Michael is also the founder and host of the Finding Mastery Podcast, the co-creator of the Performance Science Institute at USC, and his work has been featured by NBC, ABC, FOX, CNN, ESPN, NFL Network, Red Bull TV, The Wall Street Journal, New York Times, Outside Magazine, WIRED, ESPN Magazine and more.

In this candid conversation, Michael shared the real stories behind his personal struggles with performance anxiety, the hidden dangers of worrying about what others think, and the actionable mental skills required to build unshakeable confidence.

1. The Trap of FOPO. Michael revealed that one of the greatest constrictors of human potential is “FOPO”—the Fear of Other People’s Opinions. Drawing from his own childhood experience of freezing up during athletic competitions despite having great physical skills, he realized that both ordinary people and the world’s most elite performers heavily struggle with the intense, paralyzing pressure of not wanting to let others down or face social rejection.

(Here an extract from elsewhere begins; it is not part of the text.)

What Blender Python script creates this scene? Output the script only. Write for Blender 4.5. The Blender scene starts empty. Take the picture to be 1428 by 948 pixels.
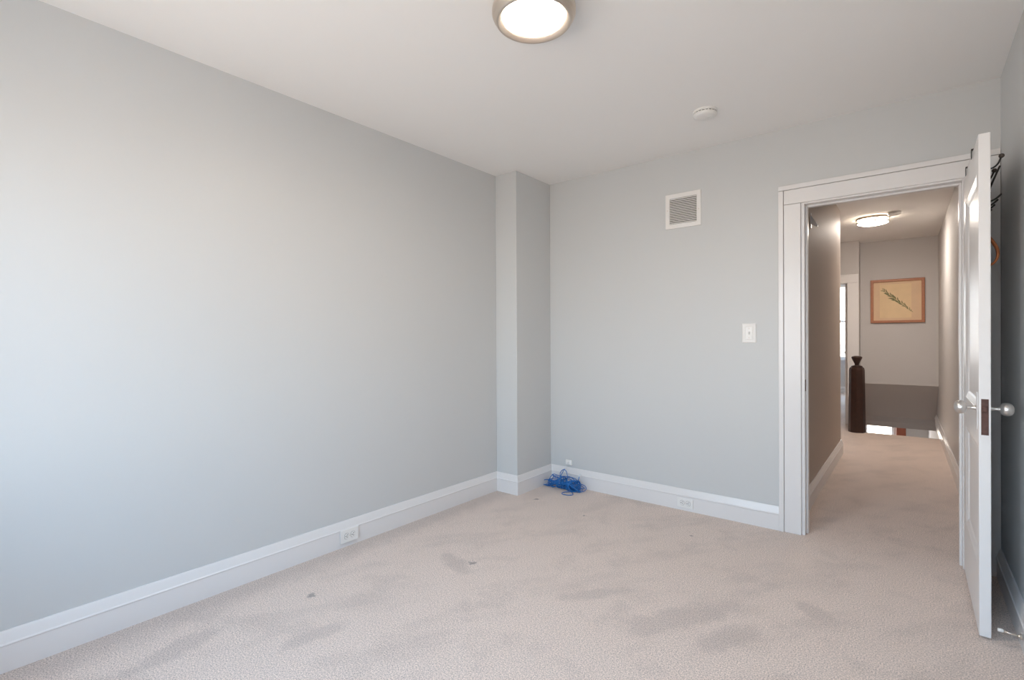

2. The Foundation of Awareness. To combat this fear, Michael stresses that the crucial first step is cultivating a deep awareness of your thoughts, emotions, body sensations, and environment. Because FOPO often shows up in very subtle ways—like fake-laughing at a joke you didn’t actually get, or pretending to check your phone at a party to look busy—he advocates for daily practices like mindfulness meditation, journaling, and talking with wise mentors to catch yourself playing a “secondary game” for social approval.

3. Earning Your Confidence. Michael debunked the common idea of “faking it till you make it,” explaining that true confidence only comes from what you say to yourself, and it must be actively backed by real challenges you have overcome. He illustrated this with a story of a fierce UFC fighter who validated his own intense positive self-talk by explicitly recalling a time he successfully broke out of an endgame chokehold to win a cage fight. Ultimately, confidence is an ongoing, moment-to-moment assessment of matching your real internal skills to the challenge in front of you.

4. Reps for the Mind. Pushing back against the outdated “Baby Boomer” mentality that utilizing psychology is only for the weak, Michael insists that mental training is just as necessary as physical training. Just as athletes wouldn’t be told to skip drinking water and just “suck it up,” people shouldn’t ignore their mental fitness or simply try to force their way through anxiety. By doing mental “sets and reps”—actively practicing awareness, confidence, deep focus, and purpose—anyone can train their mind to block out the excess noise of external judgment and perform at their absolute best.